Leave the pictures out and quote every line from the start of the listing to the line with "R = math.radians", inclusive.
● ● ● ●
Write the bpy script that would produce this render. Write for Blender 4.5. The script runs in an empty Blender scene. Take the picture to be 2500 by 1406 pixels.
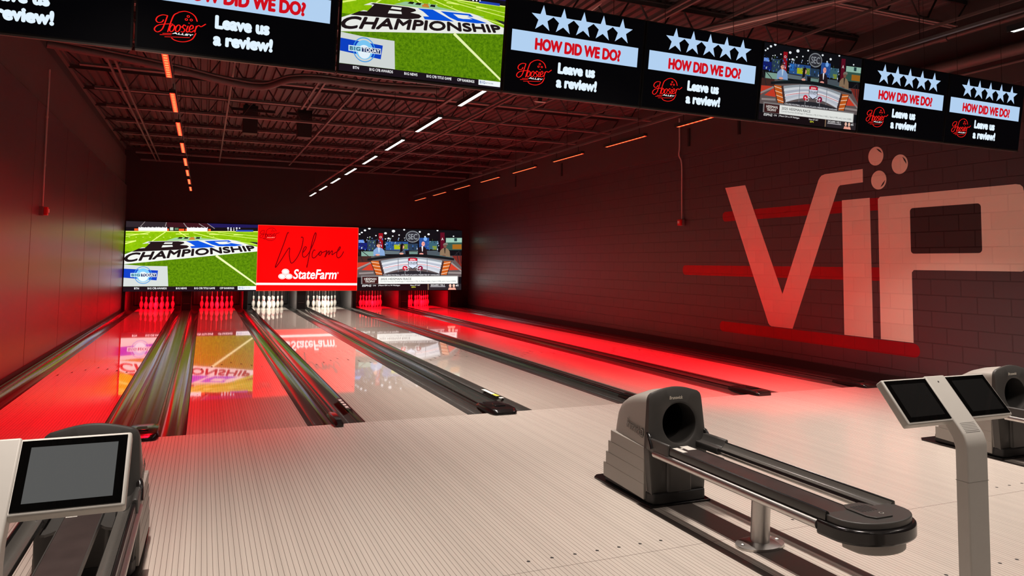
import bpy, math, random
from mathutils import Vector, Matrix
random.seed(7)
PI = math.pi
S = bpy.context.scene
COL = S.collection
R = math.radians

# ------------------------------------------------------------------ materials
def lin(c):
    c = c / 255.0
    return c / 12.92 if c <= 0.04045 else ((c + 0.055) / 1.055) ** 2.4

def rgb(r, g, b):
    return (lin(r), lin(g), lin(b), 1.0)

def new_mat(name):
    m = bpy.data.materials.new(name); m.use_nodes = True
    nt = m.node_tree
    return m, nt, nt.nodes['Principled BSDF']

def mat(name, col, rough=0.5, metal=0.0, spec=0.5, coat=0.0, noise=0.0, scale=40.0, bump=0.0):
    m, nt, b = new_mat(name)
    b.inputs['Base Color'].default_value = col
    b.inputs['Roughness'].default_value = rough
    b.inputs['Metallic'].default_value = metal
    b.inputs['Specular IOR Level'].default_value = spec
    b.inputs['Coat Weight'].default_value = coat
    b.inputs['Coat Roughness'].default_value = 0.05
    if noise or bump:
        g = nt.nodes.new('ShaderNodeNewGeometry')
        n = nt.nodes.new('ShaderNodeTexNoise'); n.inputs['Scale'].default_value = scale
        n.inputs['Detail'].default_value = 4
        nt.links.new(g.outputs['Position'], n.inputs['Vector'])
        if noise:
            mx = nt.nodes.new('ShaderNodeMix'); mx.data_type = 'RGBA'
            mx.inputs[6].default_value = tuple(c * (1 - noise) for c in col[:3]) + (1,)
            mx.inputs[7].default_value = tuple(min(1, c * (1 + noise)) for c in col[:3]) + (1,)
            nt.links.new(n.outputs['Fac'], mx.inputs[0]); nt.links.new(mx.outputs[2], b.inputs['Base Color'])
        if bump:
            bp = nt.nodes.new('ShaderNodeBump'); bp.inputs['Strength'].default_value = bump; bp.inputs['Distance'].default_value = 0.01
            nt.links.new(n.outputs['Fac'], bp.inputs['Height']); nt.links.new(bp.outputs['Normal'], b.inputs['Normal'])
    return m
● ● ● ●
Full answer ->
Write the bpy script that would produce this render. Write for Blender 4.5. The script runs in an empty Blender scene. Take the picture to be 2500 by 1406 pixels.
import bpy, math, random
from mathutils import Vector, Matrix
random.seed(7)
PI = math.pi
S = bpy.context.scene
COL = S.collection
R = math.radians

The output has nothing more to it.